In its ninth year, the breakfast is held annually in the Parliamentary Restaurant to celebrate Asian Heritage Month and Black History Month, and it brings together about 100 young Canadians in grades 11 and 12. Those students of Asian, African and Aboriginal heritage invite a peer who is not of their own ethnocultural community to attend this inclusive event. Parliamentarians and local business, professional and cultural leaders are also invited to network with the students at their tables.

This event is a joint Asian Heritage Month and Black History Month diversity celebration supported by our outstanding community partners, the Ottawa Asian Heritage Month Society, the J'Nikira Dinqinesh Education Centre, and our sponsor, the Royal Bank of Canada. I would like to thank them for their hard work on this event. I would also like to thank the Ottawa-Carleton District School Board for their participation in this event year after year.

The intent of the breakfast is to encourage the idea of networking across the diverse cultures that reflect Canada's unique multicultural heritage and to help students understand the great advantage of Canada's diversity in terms of the opportunities it provides them as global citizens.

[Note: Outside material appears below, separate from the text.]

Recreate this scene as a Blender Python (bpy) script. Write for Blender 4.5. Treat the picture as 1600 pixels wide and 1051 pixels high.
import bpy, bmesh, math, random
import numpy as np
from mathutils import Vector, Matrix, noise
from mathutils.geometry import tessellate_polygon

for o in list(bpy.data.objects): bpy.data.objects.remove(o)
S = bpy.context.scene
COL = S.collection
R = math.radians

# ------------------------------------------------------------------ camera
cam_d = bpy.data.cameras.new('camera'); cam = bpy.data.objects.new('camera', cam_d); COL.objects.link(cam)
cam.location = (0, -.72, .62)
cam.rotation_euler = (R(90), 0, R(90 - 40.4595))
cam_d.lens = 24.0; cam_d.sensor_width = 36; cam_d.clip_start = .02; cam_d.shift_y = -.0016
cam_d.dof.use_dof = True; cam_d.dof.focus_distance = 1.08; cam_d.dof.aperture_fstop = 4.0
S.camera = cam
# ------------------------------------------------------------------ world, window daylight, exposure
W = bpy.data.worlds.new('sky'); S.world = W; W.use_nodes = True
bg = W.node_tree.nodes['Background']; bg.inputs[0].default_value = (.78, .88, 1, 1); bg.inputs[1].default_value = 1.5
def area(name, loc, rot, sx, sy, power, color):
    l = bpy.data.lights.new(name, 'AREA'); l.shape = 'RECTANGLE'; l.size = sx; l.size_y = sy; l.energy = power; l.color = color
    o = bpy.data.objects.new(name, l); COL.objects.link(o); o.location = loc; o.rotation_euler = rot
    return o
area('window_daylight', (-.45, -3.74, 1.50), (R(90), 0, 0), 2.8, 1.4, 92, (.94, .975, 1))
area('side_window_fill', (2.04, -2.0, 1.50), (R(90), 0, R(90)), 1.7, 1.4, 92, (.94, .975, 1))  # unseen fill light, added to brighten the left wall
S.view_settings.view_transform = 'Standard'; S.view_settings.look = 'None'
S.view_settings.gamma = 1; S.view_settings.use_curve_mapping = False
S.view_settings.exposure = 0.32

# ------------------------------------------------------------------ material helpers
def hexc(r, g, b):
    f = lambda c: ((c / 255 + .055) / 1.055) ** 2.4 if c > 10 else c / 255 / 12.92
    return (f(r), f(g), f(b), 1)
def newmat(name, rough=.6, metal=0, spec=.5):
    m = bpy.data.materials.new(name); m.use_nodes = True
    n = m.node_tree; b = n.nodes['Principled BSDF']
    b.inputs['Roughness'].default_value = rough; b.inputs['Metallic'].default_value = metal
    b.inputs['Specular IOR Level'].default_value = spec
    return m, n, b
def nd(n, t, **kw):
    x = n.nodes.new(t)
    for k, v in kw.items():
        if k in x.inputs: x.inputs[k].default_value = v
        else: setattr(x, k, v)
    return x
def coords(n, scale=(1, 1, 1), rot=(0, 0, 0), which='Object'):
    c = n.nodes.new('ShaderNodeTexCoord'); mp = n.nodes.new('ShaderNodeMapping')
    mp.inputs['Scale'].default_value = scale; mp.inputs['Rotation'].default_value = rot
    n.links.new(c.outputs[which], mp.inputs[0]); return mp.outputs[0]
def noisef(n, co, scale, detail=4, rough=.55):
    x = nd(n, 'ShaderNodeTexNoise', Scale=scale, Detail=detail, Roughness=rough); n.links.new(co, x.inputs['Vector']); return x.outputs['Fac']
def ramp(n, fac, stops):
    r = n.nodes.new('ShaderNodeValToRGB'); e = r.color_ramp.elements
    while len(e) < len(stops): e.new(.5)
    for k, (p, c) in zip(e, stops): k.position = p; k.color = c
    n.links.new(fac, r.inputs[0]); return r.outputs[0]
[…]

The event started off with a traditional Aboriginal song from the Picody Family Aboriginal singers and drummers. We were honoured to have three outstanding young panellists to speak to the students about their struggles and triumphs of being a young leader in Canada today. The panellists were Caitlin Tolley, a band councillor at the Kitigan Zibi Algonquin First Nation and bachelor's student at the University of Ottawa; Jorge Barrera, a reporter from the Aboriginal Peoples Television Network; and Jenna Tenn-Yuk, a slam poet and master's student at the University of Ottawa. Each of these speakers offered a unique story of what pushes them to understand their own heritage and use it as motivation for achieving change in their communities, Canada and the world. I would like to thank Caitlin, Jorge and Jenna for inspiring the students and also me.

Honourable senators, Canada's diversity allows us a great opportunity to expand upon our own cultural identification and connect with those around us. This country is our shared home, and understanding and celebrating our differences will only strengthen our society.

Looking out into the crowd that morning and seeing all of those young, bright and multicultural faces looking back at me really gave me hope that this new generation can achieve great things, not just in the future but right now. There was definitely an energy in the room that morning; these young people were ready to act. I wish them all the best in their endeavours.